Termite and pest inspection: A general home inspection doesn’t include a test for termites or other pests. Termite and pest tests are often conducted separately, but you can bundle them with the same company for a lower price. The inspection for termites usually costs $100.[6]

🕵Will the home seller tell me about any known issues?

Texas requires by law that sellers tell buyers all known problems in a “disclosure statement.” That doesn’t mean you shouldn’t get a home inspection though. Many sellers aren’t aware of new or ongoing issues in their home.

7. Close on your house.

Once the seller accepts your offer and your inspection comes back clear, you’ll go through a flurry of paperwork and signatures known as the “closing process.”

In Texas, a title company will act as a neutral third party to guide you and the seller through closing. You’ll both meet at the title company to complete and sign all closing documents. At this time, you and the seller will pay closing costs.
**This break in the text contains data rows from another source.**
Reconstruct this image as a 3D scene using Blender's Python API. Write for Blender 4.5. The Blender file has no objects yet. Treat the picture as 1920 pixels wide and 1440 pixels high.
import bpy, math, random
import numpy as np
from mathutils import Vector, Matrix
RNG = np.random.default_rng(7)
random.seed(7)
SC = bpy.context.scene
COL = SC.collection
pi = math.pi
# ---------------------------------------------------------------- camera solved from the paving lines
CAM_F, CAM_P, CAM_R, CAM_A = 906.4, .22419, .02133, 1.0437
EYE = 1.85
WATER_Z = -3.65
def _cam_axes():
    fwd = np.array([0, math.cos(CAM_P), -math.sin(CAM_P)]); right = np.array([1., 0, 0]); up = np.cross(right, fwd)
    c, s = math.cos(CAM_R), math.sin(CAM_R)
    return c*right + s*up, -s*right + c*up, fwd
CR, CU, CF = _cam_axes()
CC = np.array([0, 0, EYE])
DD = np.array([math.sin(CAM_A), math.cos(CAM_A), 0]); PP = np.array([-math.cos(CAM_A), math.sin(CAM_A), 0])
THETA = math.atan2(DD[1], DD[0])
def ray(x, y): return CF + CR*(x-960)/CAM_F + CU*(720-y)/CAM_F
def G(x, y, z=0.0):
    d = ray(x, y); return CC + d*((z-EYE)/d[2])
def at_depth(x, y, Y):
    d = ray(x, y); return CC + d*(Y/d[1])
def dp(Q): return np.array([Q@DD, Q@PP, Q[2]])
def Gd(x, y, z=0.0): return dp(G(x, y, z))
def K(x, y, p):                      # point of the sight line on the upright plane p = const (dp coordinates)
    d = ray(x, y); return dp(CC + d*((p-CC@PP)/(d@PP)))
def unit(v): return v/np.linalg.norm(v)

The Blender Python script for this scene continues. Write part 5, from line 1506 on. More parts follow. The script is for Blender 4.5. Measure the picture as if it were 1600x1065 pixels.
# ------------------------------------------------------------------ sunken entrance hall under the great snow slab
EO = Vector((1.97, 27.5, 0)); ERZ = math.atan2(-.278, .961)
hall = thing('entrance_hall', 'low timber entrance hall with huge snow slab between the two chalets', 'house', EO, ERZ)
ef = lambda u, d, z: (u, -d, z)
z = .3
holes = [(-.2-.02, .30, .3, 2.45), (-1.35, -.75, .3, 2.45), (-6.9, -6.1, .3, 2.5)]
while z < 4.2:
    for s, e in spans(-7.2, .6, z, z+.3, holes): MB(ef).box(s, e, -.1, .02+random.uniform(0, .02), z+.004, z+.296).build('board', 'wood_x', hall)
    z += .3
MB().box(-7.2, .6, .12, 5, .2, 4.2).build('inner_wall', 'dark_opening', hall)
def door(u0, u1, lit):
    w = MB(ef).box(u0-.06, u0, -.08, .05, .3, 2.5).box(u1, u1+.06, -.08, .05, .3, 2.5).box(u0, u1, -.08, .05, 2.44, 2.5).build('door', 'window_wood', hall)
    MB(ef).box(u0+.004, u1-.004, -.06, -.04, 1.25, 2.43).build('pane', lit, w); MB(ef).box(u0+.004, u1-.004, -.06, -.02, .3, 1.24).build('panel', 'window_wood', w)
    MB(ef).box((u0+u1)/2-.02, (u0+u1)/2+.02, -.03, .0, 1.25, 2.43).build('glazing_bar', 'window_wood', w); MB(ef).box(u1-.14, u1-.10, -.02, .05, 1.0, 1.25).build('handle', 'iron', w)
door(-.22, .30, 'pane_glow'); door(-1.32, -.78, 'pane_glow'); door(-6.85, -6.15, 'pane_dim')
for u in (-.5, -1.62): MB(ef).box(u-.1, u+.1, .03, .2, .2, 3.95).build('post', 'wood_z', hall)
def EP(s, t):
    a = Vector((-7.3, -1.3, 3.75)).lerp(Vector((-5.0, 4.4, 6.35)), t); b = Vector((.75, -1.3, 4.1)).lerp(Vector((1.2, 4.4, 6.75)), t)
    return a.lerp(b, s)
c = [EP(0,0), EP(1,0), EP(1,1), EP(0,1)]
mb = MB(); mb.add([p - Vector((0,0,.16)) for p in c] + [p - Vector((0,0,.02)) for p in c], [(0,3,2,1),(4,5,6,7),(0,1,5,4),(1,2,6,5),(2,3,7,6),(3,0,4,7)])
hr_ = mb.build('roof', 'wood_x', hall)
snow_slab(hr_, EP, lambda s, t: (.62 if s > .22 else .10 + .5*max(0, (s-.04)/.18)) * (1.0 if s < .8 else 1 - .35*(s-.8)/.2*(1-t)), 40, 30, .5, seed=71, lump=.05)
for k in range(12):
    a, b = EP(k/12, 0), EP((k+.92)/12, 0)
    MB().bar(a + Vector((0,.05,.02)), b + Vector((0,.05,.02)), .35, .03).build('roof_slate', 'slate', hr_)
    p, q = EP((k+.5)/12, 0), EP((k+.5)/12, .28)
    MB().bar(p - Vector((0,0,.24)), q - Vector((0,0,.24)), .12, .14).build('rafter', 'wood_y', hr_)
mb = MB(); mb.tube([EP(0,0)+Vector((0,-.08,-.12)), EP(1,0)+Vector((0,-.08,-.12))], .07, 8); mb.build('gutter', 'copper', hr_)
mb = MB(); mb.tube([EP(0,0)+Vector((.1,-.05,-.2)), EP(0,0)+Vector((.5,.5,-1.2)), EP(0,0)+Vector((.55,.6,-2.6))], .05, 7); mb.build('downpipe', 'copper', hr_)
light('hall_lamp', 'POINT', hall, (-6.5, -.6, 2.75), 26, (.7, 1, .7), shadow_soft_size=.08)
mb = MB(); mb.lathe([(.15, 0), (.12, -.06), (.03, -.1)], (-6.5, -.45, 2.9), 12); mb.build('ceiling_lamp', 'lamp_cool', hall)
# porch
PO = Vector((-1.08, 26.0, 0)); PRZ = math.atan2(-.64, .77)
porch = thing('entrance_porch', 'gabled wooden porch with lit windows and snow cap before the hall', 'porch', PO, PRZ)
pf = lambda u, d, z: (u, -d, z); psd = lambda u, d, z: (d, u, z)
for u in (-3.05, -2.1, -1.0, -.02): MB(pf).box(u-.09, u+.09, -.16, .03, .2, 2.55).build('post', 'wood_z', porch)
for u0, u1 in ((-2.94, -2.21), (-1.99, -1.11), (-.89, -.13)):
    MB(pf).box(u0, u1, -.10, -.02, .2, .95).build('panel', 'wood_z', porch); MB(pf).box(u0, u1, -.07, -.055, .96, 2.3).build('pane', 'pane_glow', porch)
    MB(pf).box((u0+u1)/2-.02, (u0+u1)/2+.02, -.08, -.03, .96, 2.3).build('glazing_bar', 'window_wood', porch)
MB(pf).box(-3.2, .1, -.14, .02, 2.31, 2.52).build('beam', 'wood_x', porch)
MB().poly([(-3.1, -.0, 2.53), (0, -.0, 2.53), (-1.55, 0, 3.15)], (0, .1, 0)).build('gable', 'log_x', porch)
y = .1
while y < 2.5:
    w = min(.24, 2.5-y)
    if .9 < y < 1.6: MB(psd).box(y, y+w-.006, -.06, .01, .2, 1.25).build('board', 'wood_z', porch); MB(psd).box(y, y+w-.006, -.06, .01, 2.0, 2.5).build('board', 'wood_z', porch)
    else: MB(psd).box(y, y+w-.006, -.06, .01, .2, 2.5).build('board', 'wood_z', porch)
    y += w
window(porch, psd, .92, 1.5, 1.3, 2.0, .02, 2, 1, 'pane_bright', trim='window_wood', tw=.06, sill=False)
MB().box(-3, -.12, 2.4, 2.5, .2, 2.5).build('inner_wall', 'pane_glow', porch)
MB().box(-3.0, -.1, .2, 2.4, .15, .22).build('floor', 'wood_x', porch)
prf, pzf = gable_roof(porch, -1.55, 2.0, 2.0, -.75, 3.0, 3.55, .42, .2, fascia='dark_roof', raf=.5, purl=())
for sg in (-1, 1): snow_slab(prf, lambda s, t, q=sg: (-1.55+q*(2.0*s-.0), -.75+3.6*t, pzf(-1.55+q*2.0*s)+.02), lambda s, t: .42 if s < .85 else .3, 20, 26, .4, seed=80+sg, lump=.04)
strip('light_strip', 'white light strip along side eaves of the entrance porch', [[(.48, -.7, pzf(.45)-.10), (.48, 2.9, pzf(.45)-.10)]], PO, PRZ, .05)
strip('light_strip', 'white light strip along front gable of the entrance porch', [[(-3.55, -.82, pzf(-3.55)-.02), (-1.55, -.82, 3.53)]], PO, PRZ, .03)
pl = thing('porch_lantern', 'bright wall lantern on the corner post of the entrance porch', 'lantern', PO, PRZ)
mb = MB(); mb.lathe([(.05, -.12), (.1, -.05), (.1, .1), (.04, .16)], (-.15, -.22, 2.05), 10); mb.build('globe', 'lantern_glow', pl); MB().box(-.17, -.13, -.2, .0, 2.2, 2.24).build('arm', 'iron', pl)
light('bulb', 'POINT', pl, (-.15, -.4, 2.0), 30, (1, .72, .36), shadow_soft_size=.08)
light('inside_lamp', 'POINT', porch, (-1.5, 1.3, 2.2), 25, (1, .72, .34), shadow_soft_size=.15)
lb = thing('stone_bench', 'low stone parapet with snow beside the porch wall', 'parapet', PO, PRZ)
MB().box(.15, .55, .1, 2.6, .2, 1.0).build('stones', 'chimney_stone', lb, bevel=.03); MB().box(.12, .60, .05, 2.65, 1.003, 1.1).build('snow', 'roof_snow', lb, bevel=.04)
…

In Texas, buyers usually pay around 3–5% of the home’s final purchase price in closing costs (seller closing costs are around 7.7% to 8.7%). For the typical home value ($315,235), that means you’ll pay between $10,000 and $16,000 in closing costs.

Article summary

  • To buy a home in Texas for the first time you’ll need to save a 3.5–20% down payment. ($11,000–$63,000 for a $315,235 home).
  • You’ll also need a credit score of 620 for most loan programs, or 580 for an FHA loan.
  • Before you start the home buying process, get a mortgage pre-approval and find a real estate agent.
  • Your agent will help you find a neighborhood within your budget and make a competitive offer.
  • As you’re closing on a home, be sure you conduct a home inspection, including a radon and termite test.
  • Closing costs for buyers in Texas are 3–5% of the home’s final purchase price. That’s around $10,000–$16,000 for the typical home value ($315,235).